Source data:

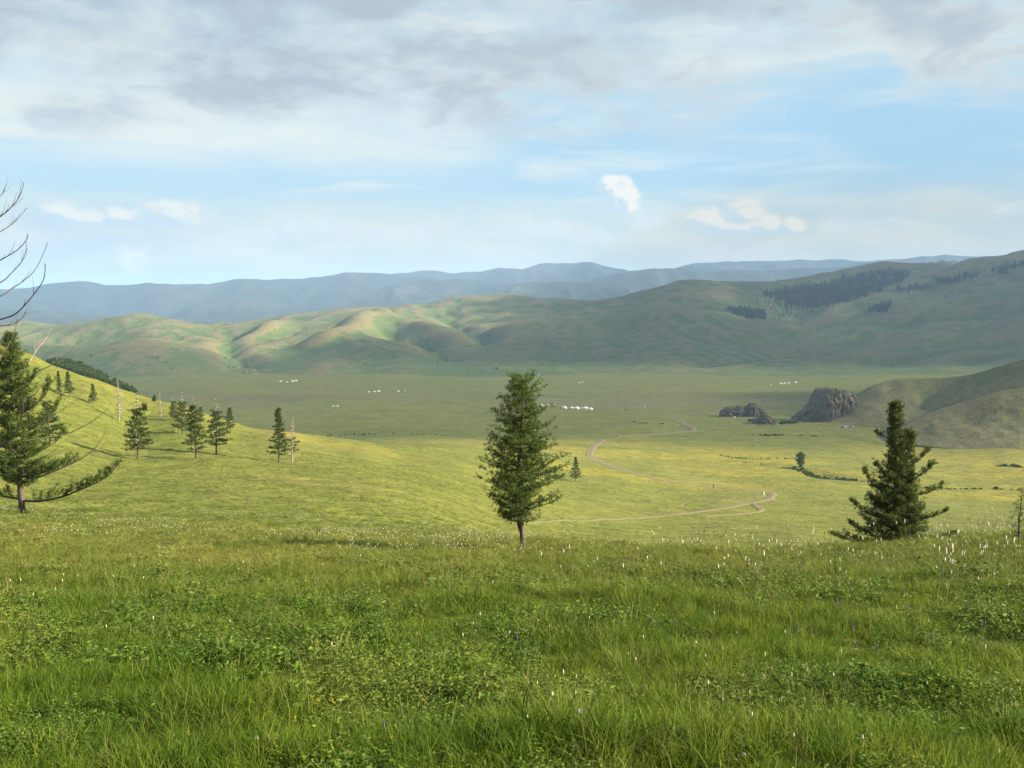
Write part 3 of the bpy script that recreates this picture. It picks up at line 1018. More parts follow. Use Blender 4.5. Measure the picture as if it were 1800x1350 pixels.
class Needles:                                  # tufts of narrow needles
    def __init__(self, seed):
        self.r = np.random.default_rng(seed)
        self.c, self.d, self.s = [], [], []

    def add(self, p, d, s):
        self.c.append(tuple(p))
        self.d.append(tuple(d))
        self.s.append(s)

    def mesh(self, name, per=9, ln=0.10, wd=0.016, spread=0.9):
        c, d, s = np.array(self.c), np.array(self.d), np.array(self.s)
        n = len(c)
        r = self.r
        d = d / np.maximum(np.linalg.norm(d, axis=1, keepdims=True), 1e-6)
        dirs = d[:, None, :] + spread * r.normal(0, 0.75, (n, per, 3))
        dirs /= np.maximum(np.linalg.norm(dirs, axis=2, keepdims=True), 1e-6)
        side = np.cross(dirs, r.normal(0, 1, (n, per, 3)))
        side /= np.maximum(np.linalg.norm(side, axis=2, keepdims=True), 1e-6)
        L = ln * s[:, None, None] * r.uniform(0.6, 1.25, (n, per, 1))
        Wd = wd * s[:, None, None] * r.uniform(0.7, 1.2, (n, per, 1))
        st = c[:, None, :] + 0.25 * ln * s[:, None, None] * r.normal(0, 0.6, (n, per, 3))
        A = st - side * Wd * 0.5 + dirs * L * 0.35
        B = st + side * Wd * 0.5 + dirs * L * 0.35
        C = st + dirs * L
        D = st
        V = np.stack([D, B, C, A], 2).reshape(-1, 3)
        F = np.arange(len(V)).reshape(-1, 4)
        return raw_mesh(name, V, F, smooth=False, n=4)


def tree(name, base, height, label, group=None, seed=1, radius=None, nb=70, crown0=0.12, width=None, rise=0.10, curl=0.25, tuft=0.12, tufts=14, dead_top=0.0,
         dead_all=False, twigs=5, leaf=m_needle, bark=m_bark, lean=(0, 0), per=8, cat='tree', second=None, wd=0.16, sparse=1.0, tsize=1.0, extra=None, branch_len_jit=0.3, big=False, xskew=0.0, flat=1.0):
    r = random.Random(seed)
    root = empty(name, base, r.uniform(0, 6.28) if not big else 0.0)
    tag(root, label, cat, group)
    H = height
    radius = radius or H * 0.016
    width = width or [(0, .16), (.2, .2), (.5, .14), (.8, .06), (1, .01)]
    wx_, wy_ = [w[0] for w in width], [w[1] for w in width]
    stems = [([Vector((lean[0] * s * H + 0.012 * H * math.sin(s * 5 + seed), lean[1] * s * H + 0.010 * H * math.cos(s * 4 + seed * 2) - 0.010 * H * math.cos(seed * 2), H * s)) for s in np.linspace(0, 1, 9)], radius, 0.0, 1.0)]
    for q in range(len(stems[0][0])):
        stems[0][0][q].x -= 0.012 * H * math.sin(seed)
    stems[0][0][0].z -= 0.25
    if second:
        stems.append(([Vector(p) for p in second['pts']], second['r'], second.get('t0', 0.2), second.get('share', 0.4)))
    tv, tf = [], []
    for pts, rr, t0_, sh in stems:
        sp = spline(pts, 14)
        tube(tv, tf, sp, [rr * (1.25 if i == 0 else 1) * (1 - 0.9 * i / 13) for i in range(14)], 8)
    link('trunk', raw_mesh('trunk', np.concatenate(tv), tf, n=4), root, m_dead if dead_all else bark)
    bv, bf, dv, df = [], [], [], []
    nd = Needles(seed)
    for si, (pts, rr, t0_, sh) in enumerate(stems):
        sp = spline(pts, 40)
        n_here = int(nb * sh) if si else nb
        for i in range(n_here):
            t_ = max(crown0, t0_) + (1 - max(crown0, t0_)) * ((i + r.uniform(0, .9)) / n_here) ** 0.92
            t_ = min(t_, 0.985)
            o_ = sp[int(t_ * 39)]
            az = i * 2.399 + r.uniform(-.5, .5)
            rel = (t_ - crown0) / (1 - crown0)
            zrel = min(max((o_.z / H - crown0) / (1 - crown0), 0), 1)
            L = H * float(np.interp(zrel, wx_, wy_)) * (1 + r.uniform(-branch_len_jit, branch_len_jit * 0.75)) * (0.7 if si else 1)
            L *= 1 + xskew * math.cos(az) * (1 - zrel)
            if L < 0.02 * H:
                L = 0.02 * H
            dh = Vector((math.cos(az), math.sin(az), 0))
            sd_ = Vector((-math.sin(az), math.cos(az), 0))
            ri = rise * (1 - 0.5 * rel) + 0.55 * max(rel - 0.75, 0) * 4 * 0.5 + r.uniform(-.10, .10)
            cu = curl * r.uniform(0.5, 1.3)
            bend = r.uniform(-.12, .12)
            poly = [o_ + dh * (L * s) + sd_ * (bend * L * s * s) + Vector((0, 0, L * (ri * s + cu * s * s * s))) for s in (0, .25, .5, .75, 1.0)]
            dead = dead_all and r.random() < (1.0 if leaf is None else 0.72) or (t_ > 1 - dead_top) or (r.random() < 0.05 and t_ < 0.35)
            br = rr * (1 - t_ * 0.8) * 0.26 * (0.5 + L / (H * 0.2) * 0.5)
            br = max(br, radius * (0.5 if dead and height > 4 and not big else 0.06))
            tube(dv if dead else bv, df if dead else bf, poly, [br, br * .8, br * .6, br * .42, br * .18], 4)
            if dead:
                for k in range(3):
                    s = r.uniform(.3, .9)
                    p = poly[0].lerp(poly[-1], s)
                    q = p + (dh * .5 + sd_ * r.choice((-1, 1)) * .8 + Vector((0, 0, r.uniform(0, .7)))) * L * .25
                    tube(dv, df, [p, q], [br * .4, br * .12], 3)
                continue
            nt = max(3, int(tufts * L / (H * 0.15)))
            for k in range(nt):
                if r.random() > sparse:
                    continue
                s = 0.12 + 0.9 * (k + r.random()) / nt
                s = min(s, 1.02)
                i0 = min(int(s * 4), 3)
                p = poly[i0].lerp(poly[i0 + 1], min(s * 4 - i0, 1.1))
                j = Vector((r.gauss(0, 1), r.gauss(0, 1), r.gauss(0.35, .8) * flat)) * tuft * 0.45
                nd.add(p + j, dh * .5 + Vector((0, 0, .45)) + sd_ * r.uniform(-.6, .6), tuft * r.uniform(.7, 1.25) * tsize)
            for k in range(twigs):
                s = 0.2 + 0.72 * (k + r.random()) / twigs
                i0 = min(int(s * 4), 3)
                p = poly[i0].lerp(poly[i0 + 1], s * 4 - i0)
                tl = L * r.uniform(.18, .38) * (1.15 - 0.6 * s)
                q = p + (dh * r.uniform(.35, .8) + sd_ * r.choice((-1, 1)) * r.uniform(.5, 1) + Vector((0, 0, r.uniform(.0, .55)))).normalized() * tl
                tube(bv, bf, [p, p.lerp(q, .5) + Vector((0, 0, -.04 * tl)), q], [br * .38, br * .26, br * .1], 3)
                mt = max(2, int(tufts * .8 * tl / (H * 0.06)))
                for kk in range(mt):
                    if r.random() > sparse:
                        continue
                    pp = p.lerp(q, 0.2 + 0.85 * (kk + r.random()) / mt)
                    j = Vector((r.gauss(0, 1), r.gauss(0, 1), r.gauss(0.3, .8) * flat)) * tuft * 0.35
                    nd.add(pp + j, (q - p).normalized() * .6 + Vector((0, 0, .4)), tuft * r.uniform(.65, 1.15) * tsize)
    if extra:
        extra(root, nd, r)
    if bf:
        tag(link('limbs', raw_mesh('limbs', np.concatenate(bv), bf, n=4), root, m_bark_dark), kind='stuff')
    if df:
        tag(link('dead_limbs', raw_mesh('dead_limbs', np.concatenate(dv), df, n=4), root, m_dead), 'bare grey dead twigs', kind='stuff')
    if nd.c and leaf is not None:
        link('crown', nd.mesh('crown', per=per, ln=1.0, wd=wd), root, leaf)
    return root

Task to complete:
Starting at the top of the listing above, reproduce each line up to and including the one with "self.s.append(s)"; omit the pictures.

Expected answer:
Write part 3 of the bpy script that recreates this picture. It picks up at line 1018. More parts follow. Use Blender 4.5. Measure the picture as if it were 1800x1350 pixels.
class Needles:                                  # tufts of narrow needles
    def __init__(self, seed):
        self.r = np.random.default_rng(seed)
        self.c, self.d, self.s = [], [], []

    def add(self, p, d, s):
        self.c.append(tuple(p))
        self.d.append(tuple(d))
        self.s.append(s)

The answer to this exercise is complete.